### GIVEN INFORMATION

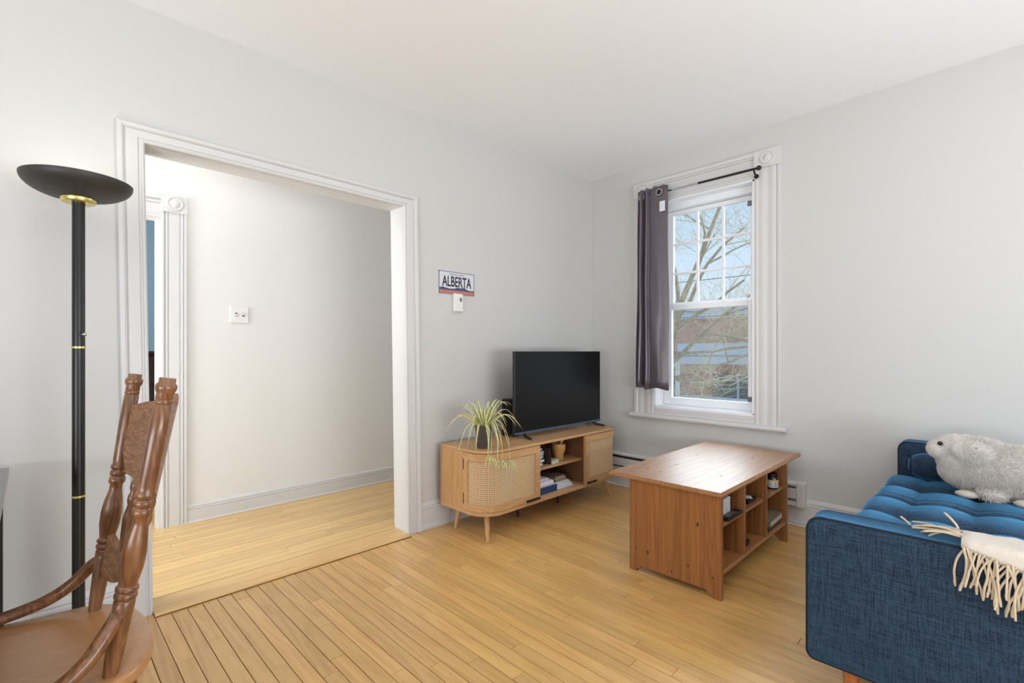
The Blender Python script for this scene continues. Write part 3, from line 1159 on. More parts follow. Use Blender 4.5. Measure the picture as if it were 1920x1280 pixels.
bowed_panel('crest_panel', lambda u: .785 + .09 * abs(u) ** 4 - .009 * math.cos(u * 15),
            lambda u: 1.012 + .022 * math.cos(u * PI) * (1 if abs(u) < .5 else .5) + .004 * math.cos(u * 9), .02, .19, M_PRESS)
bowed_panel('lower_rail', lambda u: .555 + .014 * math.cos(u * PI * 1.5), lambda u: .635 + .018 * math.cos(u * PI * 1.7), .018, .178, M_PRESS)
for u in (-.62, -.21, .21, .62):
    z0, z1 = .615, .90
    y0, y1 = u * .178, u * .185
    turned((post_pt(z0, y0), y0, z0), (post_pt(z1, y1), y1, z1),
           [(0, .007), (.1, .008), (.3, .0125), (.42, .008), (.46, .0115), (.5, .0115), (.54, .008), (.58, .0115), (.62, .0115), (.66, .008), (.85, .0095), (1, .007)], 12).build('spindle', M_CHAIR, ch, smooth=0.8)
# bent arms from the posts down to the seat edge
for s in (-1, 1):
    ys = -.19 if s < 0 else .20
    b = MB()
    pts = []
    ctrl = [Vector((.112, ys * .99, .575)), Vector((.098, ys * 1.10, .562)), Vector((.055, ys * 1.22, .512)), Vector((.0, ys * 1.27, .480)), Vector((-.08, ys * 1.27, .465)), Vector((-.16, ys * 1.22, .455))]
    # Catmull-Rom
    for i in range(len(ctrl) - 1):
        p0, p1, p2, p3 = ctrl[max(i - 1, 0)], ctrl[i], ctrl[i + 1], ctrl[min(i + 2, len(ctrl) - 1)]
        for k in range(6):
            t = k / 6
            pts.append(.5 * ((2 * p1) + (p2 - p0) * t + (2 * p0 - 5 * p1 + 4 * p2 - p3) * t * t + (3 * p1 - p0 - 3 * p2 + p3) * t ** 3))
    pts.append(ctrl[-1])
    b.tube(pts, [.0155] * len(pts), 12)
    b.build('bent_arm', M_CHAIR, ch, smooth=0.8)
LEGP = [(0, .013), (.08, .016), (.2, .019), (.3, .022), (.34, .017), (.37, .022), (.4, .017), (.6, .024), (.8, .018), (.86, .023), (.9, .018), (1, .017)]
lp_ = {}
for sx in (-1, 1):
    for sy in (-1, 1):
        bt = (sx * .2 + .0, sy * .225, 0)
        tp_ = (sx * .13, sy * .17, SZ - .04)
        lp_[(sx, sy)] = (Vector(bt), Vector(tp_))
        turned(bt, tp_, LEGP, 16).build('leg', M_CHAIR, ch, smooth=0.8)
SP = [(0, .008), (.3, .010), (.46, .014), (.5, .016), (.54, .014), (.7, .010), (1, .008)]
for sy in (-1, 1):
    a = lp_[(-1, sy)]
    c = lp_[(1, sy)]
    turned(a[0].lerp(a[1], .4), c[0].lerp(c[1], .4), SP, 12).build('stretcher', M_CHAIR, ch, smooth=0.8)
for sx in (-1, 1):
    a = lp_[(sx, -1)]
    c = lp_[(sx, 1)]
    turned(a[0].lerp(a[1], .55), c[0].lerp(c[1], .55), SP, 12).build('stretcher', M_CHAIR, ch, smooth=0.8)

# ------------------------------------------------------------------ cane media console
TX0, TX1, TY0, TY1 = 1.88, 3.325, 2.125, 2.555
TZ0, TZ1 = .155, .55
TR = .15
cs = thing('media_console', 'oak media console with woven cane doors and splayed legs under the television', 'media console', ((TX0 + TX1) / 2, (TY0 + TY1) / 2, 0))
OX, OY = (TX0 + TX1) / 2, (TY0 + TY1) / 2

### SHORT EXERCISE
Are you able to set down all the lines above exactly, without any pictures?

### SOLUTION TO THIS PROBLEM
The Blender Python script for this scene continues. Write part 3, from line 1159 on. More parts follow. Use Blender 4.5. Measure the picture as if it were 1920x1280 pixels.
bowed_panel('crest_panel', lambda u: .785 + .09 * abs(u) ** 4 - .009 * math.cos(u * 15),
            lambda u: 1.012 + .022 * math.cos(u * PI) * (1 if abs(u) < .5 else .5) + .004 * math.cos(u * 9), .02, .19, M_PRESS)
bowed_panel('lower_rail', lambda u: .555 + .014 * math.cos(u * PI * 1.5), lambda u: .635 + .018 * math.cos(u * PI * 1.7), .018, .178, M_PRESS)
for u in (-.62, -.21, .21, .62):
    z0, z1 = .615, .90
    y0, y1 = u * .178, u * .185
    turned((post_pt(z0, y0), y0, z0), (post_pt(z1, y1), y1, z1),
           [(0, .007), (.1, .008), (.3, .0125), (.42, .008), (.46, .0115), (.5, .0115), (.54, .008), (.58, .0115), (.62, .0115), (.66, .008), (.85, .0095), (1, .007)], 12).build('spindle', M_CHAIR, ch, smooth=0.8)
# bent arms from the posts down to the seat edge
for s in (-1, 1):
    ys = -.19 if s < 0 else .20
    b = MB()
    pts = []
    ctrl = [Vector((.112, ys * .99, .575)), Vector((.098, ys * 1.10, .562)), Vector((.055, ys * 1.22, .512)), Vector((.0, ys * 1.27, .480)), Vector((-.08, ys * 1.27, .465)), Vector((-.16, ys * 1.22, .455))]
    # Catmull-Rom
    for i in range(len(ctrl) - 1):
        p0, p1, p2, p3 = ctrl[max(i - 1, 0)], ctrl[i], ctrl[i + 1], ctrl[min(i + 2, len(ctrl) - 1)]
        for k in range(6):
            t = k / 6
            pts.append(.5 * ((2 * p1) + (p2 - p0) * t + (2 * p0 - 5 * p1 + 4 * p2 - p3) * t * t + (3 * p1 - p0 - 3 * p2 + p3) * t ** 3))
    pts.append(ctrl[-1])
    b.tube(pts, [.0155] * len(pts), 12)
    b.build('bent_arm', M_CHAIR, ch, smooth=0.8)
LEGP = [(0, .013), (.08, .016), (.2, .019), (.3, .022), (.34, .017), (.37, .022), (.4, .017), (.6, .024), (.8, .018), (.86, .023), (.9, .018), (1, .017)]
lp_ = {}
for sx in (-1, 1):
    for sy in (-1, 1):
        bt = (sx * .2 + .0, sy * .225, 0)
        tp_ = (sx * .13, sy * .17, SZ - .04)
        lp_[(sx, sy)] = (Vector(bt), Vector(tp_))
        turned(bt, tp_, LEGP, 16).build('leg', M_CHAIR, ch, smooth=0.8)
SP = [(0, .008), (.3, .010), (.46, .014), (.5, .016), (.54, .014), (.7, .010), (1, .008)]
for sy in (-1, 1):
    a = lp_[(-1, sy)]
    c = lp_[(1, sy)]
    turned(a[0].lerp(a[1], .4), c[0].lerp(c[1], .4), SP, 12).build('stretcher', M_CHAIR, ch, smooth=0.8)
for sx in (-1, 1):
    a = lp_[(sx, -1)]
    c = lp_[(sx, 1)]
    turned(a[0].lerp(a[1], .55), c[0].lerp(c[1], .55), SP, 12).build('stretcher', M_CHAIR, ch, smooth=0.8)

# ------------------------------------------------------------------ cane media console
TX0, TX1, TY0, TY1 = 1.88, 3.325, 2.125, 2.555
TZ0, TZ1 = .155, .55
TR = .15
cs = thing('media_console', 'oak media console with woven cane doors and splayed legs under the television', 'media console', ((TX0 + TX1) / 2, (TY0 + TY1) / 2, 0))
OX, OY = (TX0 + TX1) / 2, (TY0 + TY1) / 2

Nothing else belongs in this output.